Das deutsche Bürgertum außerhalb der Sozialdemokratie sieht sich gegenwärtig fast zur Einflußlosigkeit verurteilt. In einigen Bundesstaaten wirken bürgerliche Politiker in den Ministerien mit, im wesentlichen handelt es sich aber dabei nur um sachliche Arbeitsministerien, der politische Einfluß liegt in den Händen der Sozialdemokratie, innerhalb welcher der Kampf um die Vorherrschaft stattfindet. In der Zwischenzeit wurden die Waffenstillstandsbedingungen der Entente bekannt, die an Furchtbarkeit alles übertreffen, was jemals einem besiegten Volke auferlegt worden ist. Der Feind vor den Toren, zum Einmarsch in das zur Okkupation überlassene Gebiet bereit, schon heute drohend mit dem Einmarsch in ganz Deutschland, »um Ordnung zu schaffen!« Transportkrisis und Hungersnot vor der Tür! Das große Problem der Demobilisierung ungelöst! Im Innern Bruch mit den jahrhunderte- und jahrtausendelangen monarchischen Überlieferungen! Straßenkämpfe in der Reichshauptstadt und eine Ansprache Liebknechts vom Balkon des Schlosses der Hohenzollern in Berlin ist die Gegenwart, in der wir leben, eine Gegenwart, von der niemand zu sagen weiß, ob sie geordneten Zuständen wieder Platz machen wird oder ob sie zum zeitweiligen Chaos führt.

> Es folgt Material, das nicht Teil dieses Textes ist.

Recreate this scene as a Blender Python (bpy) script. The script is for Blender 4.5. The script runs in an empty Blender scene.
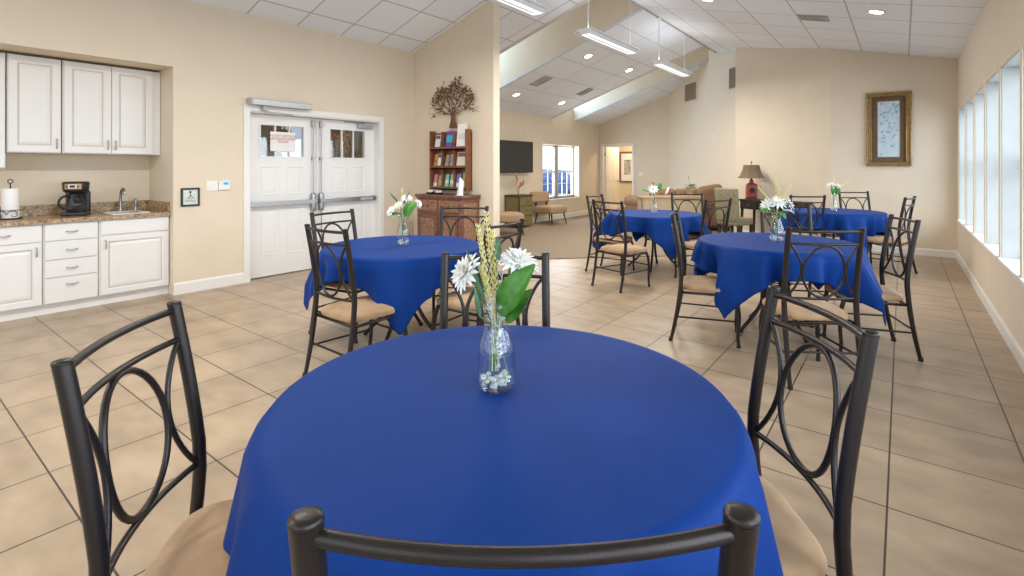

Wir vermögen unsererseits zu den Ereignissen noch nicht Stellung zu nehmen. Was in diesen letzten Tagen auf uns eingestürmt ist, verlangt nach leidenschaftsloser Betrachtung und Würdigung. Es ist auch unmöglich, mit dem Sturmschritt der Ereignisse überhaupt Tempo zu halten. Wer weiß, ob das, was sich heute als Diktatur des Sechsmännerrates darstellt, morgen noch vorhanden ist? Der sozialdemokratische Führer, Ebert, gibt sich gewiß alle Mühe, die Entwicklung vor einem sich überstürzenden Radikalismus zu bewahren. Er hat auch den Gewaltstreich rückgängig gemacht, mit dem die Spartakustruppe sich eines Berliner Zeitungsunternehmens bemächtigt hatte und deren Drucker zwang, ein bolschewistisches Organ herauszugeben. Auch die Sicherheit der Kriegsanleihe, für die die sozialdemokratische Mehrheitsfraktion mit den Unterschriften von Ebert und Scheidemann noch kürzlich garantierte, ist durch eine Erklärung der neuen Regierung bestätigt worden. Aber was ist heute noch von irgendwelcher Dauer? Unsere Aufgabe ist, alles zu tun, um Ruhe und Ordnung aufrecht zu erhalten und uns vor einem Chaos zu bewahren. Völlig falsch wäre es deshalb auch, daran Kritik zu üben, daß die Beamtenschaft sich der neuen Regierung zur Verfügung gestellt hat und weiterarbeitet. Die schwerste Pflichterfüllung ist der Sieg über das eigene Empfinden. Wir begrüßen es, daß eine Persönlichkeit wie Oberst Köth seine Kraft als Staatssekretär für das Demobilisierungswesen zur Verfügung stellt, um dafür zu sorgen, daß die wirtschaftlichen Vorgänge sich in Ruhe vollziehen, und wir verstehen, daß deshalb Beamte wie Krause und Schiffer auf ihrem Posten bleiben, die im Gegensatz zu den Verhältnissen stehen, welche durch die rote Flagge vom Brandenburger Tor gekennzeichnet werden. Besonnenheit und Pflichterfüllung bis zum Äußersten, das wollen wir unsererseits uns bewahren und hinüberretten, auch wenn um uns herum die festesten Grundmauern einstürzen, an deren Unerschütterlichkeit wir fest geglaubt hatten.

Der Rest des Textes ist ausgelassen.